→ To be done: Show every line that has the string "part" in it.
──────────
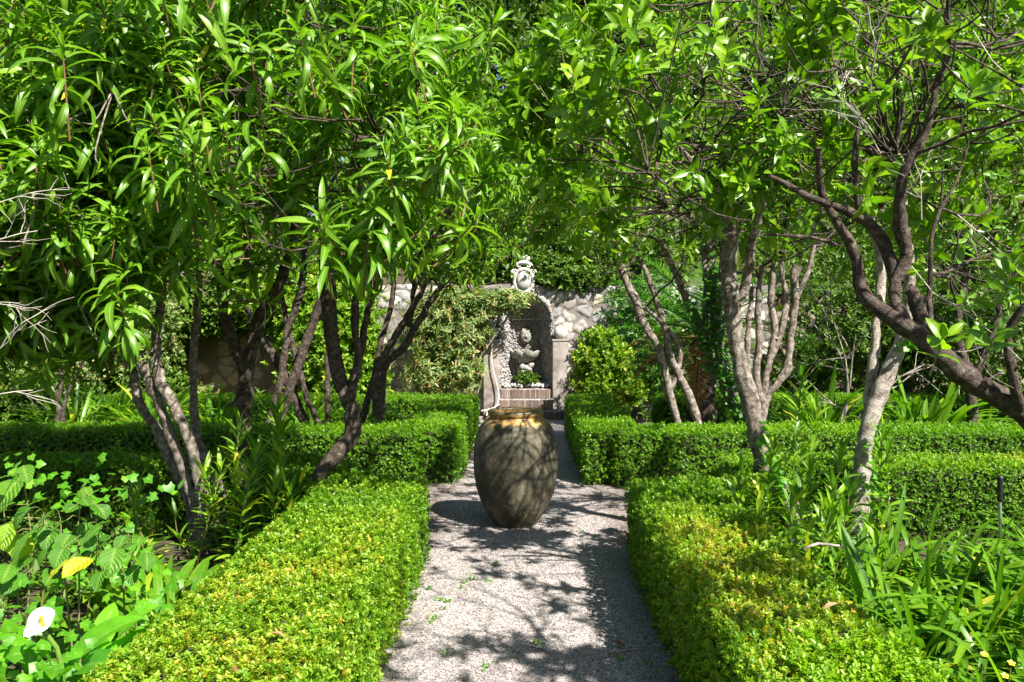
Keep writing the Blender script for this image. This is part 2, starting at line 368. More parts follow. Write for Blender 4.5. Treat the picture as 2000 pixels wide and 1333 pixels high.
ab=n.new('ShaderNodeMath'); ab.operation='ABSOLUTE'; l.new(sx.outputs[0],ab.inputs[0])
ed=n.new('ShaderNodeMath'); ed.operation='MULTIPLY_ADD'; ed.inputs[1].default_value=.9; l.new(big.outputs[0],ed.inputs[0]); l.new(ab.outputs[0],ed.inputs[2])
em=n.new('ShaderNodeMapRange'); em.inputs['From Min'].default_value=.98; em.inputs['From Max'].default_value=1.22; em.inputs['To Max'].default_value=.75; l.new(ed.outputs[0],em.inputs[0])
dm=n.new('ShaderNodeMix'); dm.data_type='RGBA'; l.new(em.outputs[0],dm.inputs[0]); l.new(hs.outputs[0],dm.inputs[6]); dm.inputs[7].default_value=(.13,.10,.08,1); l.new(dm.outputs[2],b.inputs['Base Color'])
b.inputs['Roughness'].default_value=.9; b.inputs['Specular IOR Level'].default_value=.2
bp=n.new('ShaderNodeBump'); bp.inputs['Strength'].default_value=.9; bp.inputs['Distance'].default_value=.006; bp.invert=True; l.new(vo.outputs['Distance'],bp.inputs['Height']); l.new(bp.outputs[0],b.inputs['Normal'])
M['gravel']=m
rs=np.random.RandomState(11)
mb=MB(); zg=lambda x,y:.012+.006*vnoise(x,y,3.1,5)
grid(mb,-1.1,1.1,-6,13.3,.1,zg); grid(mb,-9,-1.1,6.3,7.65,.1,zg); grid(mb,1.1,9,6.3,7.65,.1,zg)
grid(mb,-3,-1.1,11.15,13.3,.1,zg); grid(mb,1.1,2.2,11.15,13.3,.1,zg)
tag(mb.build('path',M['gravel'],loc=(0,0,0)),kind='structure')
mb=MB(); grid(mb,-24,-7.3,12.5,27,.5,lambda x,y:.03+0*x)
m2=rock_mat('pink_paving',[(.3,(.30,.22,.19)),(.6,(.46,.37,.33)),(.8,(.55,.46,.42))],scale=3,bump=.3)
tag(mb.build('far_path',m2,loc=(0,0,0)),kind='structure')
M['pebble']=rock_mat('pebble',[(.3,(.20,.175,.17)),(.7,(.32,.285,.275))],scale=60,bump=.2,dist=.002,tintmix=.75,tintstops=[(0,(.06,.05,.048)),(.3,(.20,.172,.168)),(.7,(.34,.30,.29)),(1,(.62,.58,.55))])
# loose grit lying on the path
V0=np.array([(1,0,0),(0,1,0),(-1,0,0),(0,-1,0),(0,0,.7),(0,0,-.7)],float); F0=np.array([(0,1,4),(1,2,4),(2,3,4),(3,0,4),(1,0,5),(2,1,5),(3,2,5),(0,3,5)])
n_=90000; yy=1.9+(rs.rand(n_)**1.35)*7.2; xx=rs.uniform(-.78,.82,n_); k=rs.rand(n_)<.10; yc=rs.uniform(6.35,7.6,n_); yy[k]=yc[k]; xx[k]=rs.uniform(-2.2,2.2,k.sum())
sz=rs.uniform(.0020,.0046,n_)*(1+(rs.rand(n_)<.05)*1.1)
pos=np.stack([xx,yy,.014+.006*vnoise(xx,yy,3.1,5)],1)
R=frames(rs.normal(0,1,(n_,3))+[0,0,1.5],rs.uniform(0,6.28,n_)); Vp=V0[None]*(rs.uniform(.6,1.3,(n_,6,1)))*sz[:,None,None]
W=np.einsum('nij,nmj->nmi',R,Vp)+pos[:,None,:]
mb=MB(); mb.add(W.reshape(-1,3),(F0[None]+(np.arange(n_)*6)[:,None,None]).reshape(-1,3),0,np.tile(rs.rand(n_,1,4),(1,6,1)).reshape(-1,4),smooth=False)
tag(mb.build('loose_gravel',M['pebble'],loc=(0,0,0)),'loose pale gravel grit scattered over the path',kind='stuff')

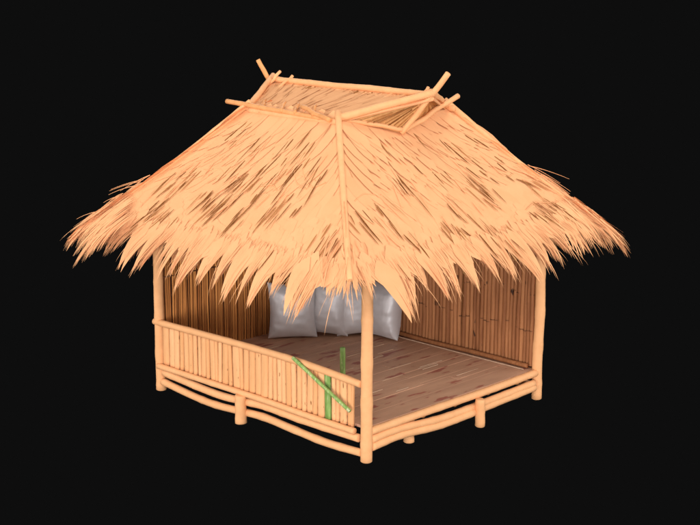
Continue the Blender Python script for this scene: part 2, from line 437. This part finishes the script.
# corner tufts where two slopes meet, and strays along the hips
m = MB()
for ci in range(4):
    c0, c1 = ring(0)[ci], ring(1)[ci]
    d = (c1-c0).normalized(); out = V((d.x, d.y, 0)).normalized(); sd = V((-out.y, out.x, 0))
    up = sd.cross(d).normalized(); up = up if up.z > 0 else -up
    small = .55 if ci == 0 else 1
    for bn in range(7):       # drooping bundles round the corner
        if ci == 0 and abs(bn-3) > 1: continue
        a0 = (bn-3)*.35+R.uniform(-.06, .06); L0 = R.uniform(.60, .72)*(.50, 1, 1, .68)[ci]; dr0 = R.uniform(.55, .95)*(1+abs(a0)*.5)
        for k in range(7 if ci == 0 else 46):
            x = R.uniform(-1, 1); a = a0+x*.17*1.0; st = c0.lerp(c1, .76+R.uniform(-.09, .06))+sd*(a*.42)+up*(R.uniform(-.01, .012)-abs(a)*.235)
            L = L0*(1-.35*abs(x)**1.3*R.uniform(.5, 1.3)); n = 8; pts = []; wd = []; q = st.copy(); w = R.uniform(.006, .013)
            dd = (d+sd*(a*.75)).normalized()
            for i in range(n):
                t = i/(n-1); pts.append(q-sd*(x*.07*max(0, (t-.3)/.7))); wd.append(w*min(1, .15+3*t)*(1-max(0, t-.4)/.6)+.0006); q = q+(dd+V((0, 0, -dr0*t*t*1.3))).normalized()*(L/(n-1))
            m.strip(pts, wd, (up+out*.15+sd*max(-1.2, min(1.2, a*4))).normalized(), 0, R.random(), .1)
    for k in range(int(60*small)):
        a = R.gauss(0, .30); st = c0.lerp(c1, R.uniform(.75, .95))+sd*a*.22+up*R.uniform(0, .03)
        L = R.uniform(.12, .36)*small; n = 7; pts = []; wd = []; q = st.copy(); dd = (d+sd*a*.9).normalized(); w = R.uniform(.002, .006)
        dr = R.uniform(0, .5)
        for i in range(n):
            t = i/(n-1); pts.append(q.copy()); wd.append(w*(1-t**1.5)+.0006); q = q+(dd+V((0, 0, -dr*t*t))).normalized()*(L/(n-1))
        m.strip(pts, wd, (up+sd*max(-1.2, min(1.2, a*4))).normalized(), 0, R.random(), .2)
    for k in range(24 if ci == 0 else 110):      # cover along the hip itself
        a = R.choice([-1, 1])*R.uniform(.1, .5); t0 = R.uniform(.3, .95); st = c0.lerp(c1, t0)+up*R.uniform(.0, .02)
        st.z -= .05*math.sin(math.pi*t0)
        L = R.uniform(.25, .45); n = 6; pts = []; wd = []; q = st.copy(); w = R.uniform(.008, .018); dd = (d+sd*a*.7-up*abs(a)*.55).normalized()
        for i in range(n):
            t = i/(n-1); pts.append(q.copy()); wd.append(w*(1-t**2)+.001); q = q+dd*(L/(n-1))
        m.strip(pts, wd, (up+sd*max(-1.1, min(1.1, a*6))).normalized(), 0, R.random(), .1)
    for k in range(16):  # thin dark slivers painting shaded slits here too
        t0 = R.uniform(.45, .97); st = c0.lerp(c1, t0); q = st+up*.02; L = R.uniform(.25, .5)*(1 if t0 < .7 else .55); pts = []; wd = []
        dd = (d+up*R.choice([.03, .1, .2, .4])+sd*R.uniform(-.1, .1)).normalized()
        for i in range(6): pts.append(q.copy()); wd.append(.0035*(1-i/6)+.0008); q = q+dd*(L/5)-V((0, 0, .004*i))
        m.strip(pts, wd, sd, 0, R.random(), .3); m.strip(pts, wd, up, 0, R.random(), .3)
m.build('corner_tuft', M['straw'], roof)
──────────
→ Response to the task:
Keep writing the Blender script for this image. This is part 2, starting at line 368. More parts follow. Write for Blender 4.5. Treat the picture as 2000 pixels wide and 1333 pixels high.
Continue the Blender Python script for this scene: part 2, from line 437. This part finishes the script.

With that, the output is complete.